Source: The Times (pay wall)

“MP back plan for ombudsman to resolve new homes disputes”

“The government is under pressure to set up an independent ombudsman with the power to order housebuilders to pay out up to £50,000 or even reverse a sale, following reports of new-home buyers lumbered with defective properties.

A group of MPs and peers has called on the government to make it mandatory for housebuilders to belong to the proposed scheme, which would be free for consumers and offer a quick resolution to disputes. The scheme would be funded by a levy on housebuilders, with larger ones such as Berkeley Group, Persimmon, Barratt, Galliford Try, Redrow and Bovis Homes, paying more than small and medium-sized firms.

A report, Better Redress for Home Buyers, by the all-party parliamentary group for excellence in the built environment, highlights the confusing landscape buyers face when trying to resolve building defects, not helped by a plethora of warranties, housebuilding codes and complaints procedures.

It says the proposed ombudsman should be able to order payouts of up to £50,000 so buyers are not left out of pocket. Disputes over larger sums might have to be settled in court, but the report adds: “In certain extreme situations the new homes ombudsman should be able to reverse the sale.”

People have no idea that when they buy a new home directly from the developer, they have no access to redress.

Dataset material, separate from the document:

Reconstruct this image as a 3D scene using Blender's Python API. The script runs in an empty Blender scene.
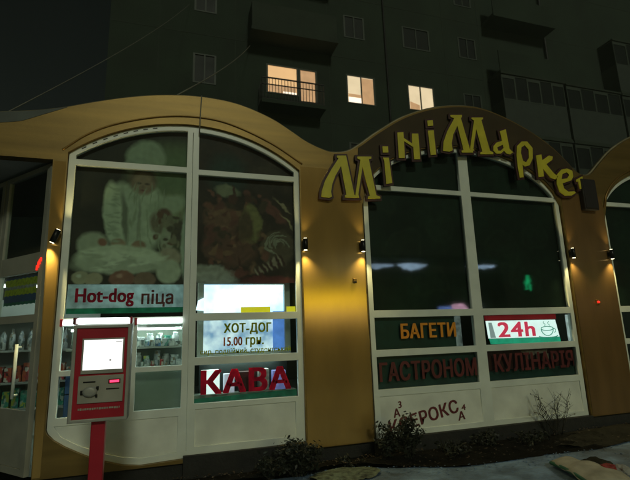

The recommendations come after a scandal over the poor quality of new homes built by Bovis, while other housebuilders have also faced similar complaints.

A recent survey by the Home Builders Federation and the main warranty provider, NHBC, showed that 98% of new-home buyers reported snags or bigger defects to their housebuilder after moving in.

The parliamentarians have proposed a snagging app that would enable buyers to photograph defects and send them to the builder, monitor the progress of complaints and go to the ombudsman if needed.

Dominic Raab, the housing minister, said this week that the “vice-like grip” of the big developers must be broken to boost the building of affordable homes.

Lord Best, vice-chair of the all-party group, says: “Buying a new home is stressful enough, but buying a defective one, as we heard from witnesses, can take a toll on people’s wellbeing as they wrestle with a Kafkaesque system seemingly designed to be unhelpful.”

The proposed scheme would be modelled on the property ombudsman, to which all estate agents must belong. If they are struck off, they can no longer trade.

Katrine Sporle, the property ombudsman, says: “New homes should be covered by an ombudsman. People have no idea that when they buy a new home directly from the developer, they have no access to redress.”

The proposed scheme would cover the first two years following a house purchase when housebuilders are liable for defects, while subsequent problems would be down to the warranty providers.

The report says: “Affected homebuyers are exasperated not so much by the existence of defects but by a builder’s failure or even refusal to put them right. Submissions we received described how buying a new home had been ‘the worst decision of their life’; how it was like ‘going through hell’ as the complaint passed between housebuilders and warranty providers; and how fighting for redress was taking a toll on their health.”

The proposals have been presented to the ministry of housing, communities and local government as part of its consultation on a single housing ombudsman.”